In the preparation to the adoption, whilst all the legal processing was being dealt with in both countries, I read lots.  Anything remotely to do with adoption I read.  I talked to people who had been there, done that and ultimately got the t-shirt and found out many things.  Some I never realised. Some I didn’t even believe.  I can hand on heart say, that until you have adopted, these things would not cross your mind.  So I thought I’d share an insight with you.
(Please bear in mind I adopted an older child from institutionalised care.  These ‘facts’ may not be true of children adopted domestically from foster homes and WILL not be true to ALL children.)


1.        Children from institutions can find it difficult to feel hot or cold!  If no one is there in your younger years to tell you what the feelings are or telling you move out of the sun because you’re hot, or to wrap up warm when you’re colder, how would you know?  Bizarre, but we struggle with this one a lot!  Lutaaya is NEVER cold!  Or so she seems to think!
2.       Children from institutions struggle with emotions.  Again linked to the one above.  Our emotions/feelings are learned.  If no one explains them or distinguishes between them, you get confused and they get muddled together.  So when you feel excited it may make you misbehave, because you simply cannot pop a lid on that emotion and it becomes too much to deal with. 
3.       Children from institutions find it difficult to make decisions.  In any setting and for any decision.  These children have never had an option to choose anything.  They have lost control of their life at a very young age and most would have had every decision made for them in an institution.  Believe me, this one takes time and patience, and the ability to limit decisions in every day life.
4.       Children who have been in an institution for a long time learn the art of manipulation.  This sounds harsh but is so true.  They go to the people who will give them what they’re looking for, regardless of who that person is.  They are good at bluffing.  If I act childish you’ll treat me younger.  If I smile and act sweet, you may give me a gift.  Fight or flight I guess?
5.       Children from institutions don’t believe in themselves and their abilities.  They have never received praise, they can’t cope with their emotions.  So if they get praised for a piece of work they are very likely to simply sit and destroy it.  It can be a tricky thing not to then give them the reaction they want, as it’s only the negative feedback they are used too.
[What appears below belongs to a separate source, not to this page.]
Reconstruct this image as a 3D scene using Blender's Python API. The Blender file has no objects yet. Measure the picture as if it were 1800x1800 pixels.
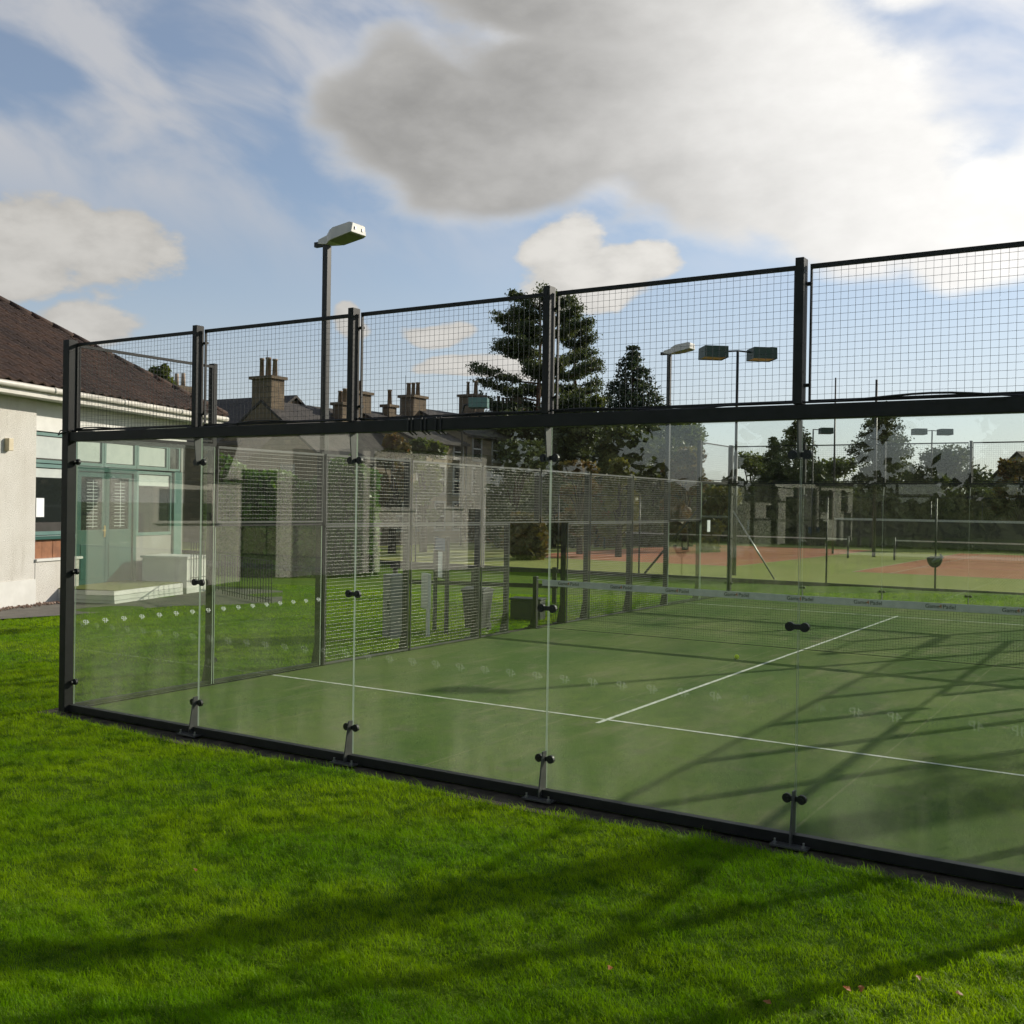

All in all, children from institutions see the world in a very different way.  And why wouldn’t they?  Where they’ve been is not nice, it’s not fun and it’s not a home!  I’ve listed only 5 points but there are many more!  Every day is a learning experience when you see it through your child’s eyes.  Every day we learn new ways to deal with the hundreds of things written about in adoption books, and those that we experience in our family but we live in hope.  Things are changing and a previous institutionalised child will thrive in a family.  They will start to overcome the hurdles they face.  They will, in time, adapt and realise that this is different to what they know and that it is better. 

The moral of the story has to be:

Let’s get children out from institutions and into families!!!!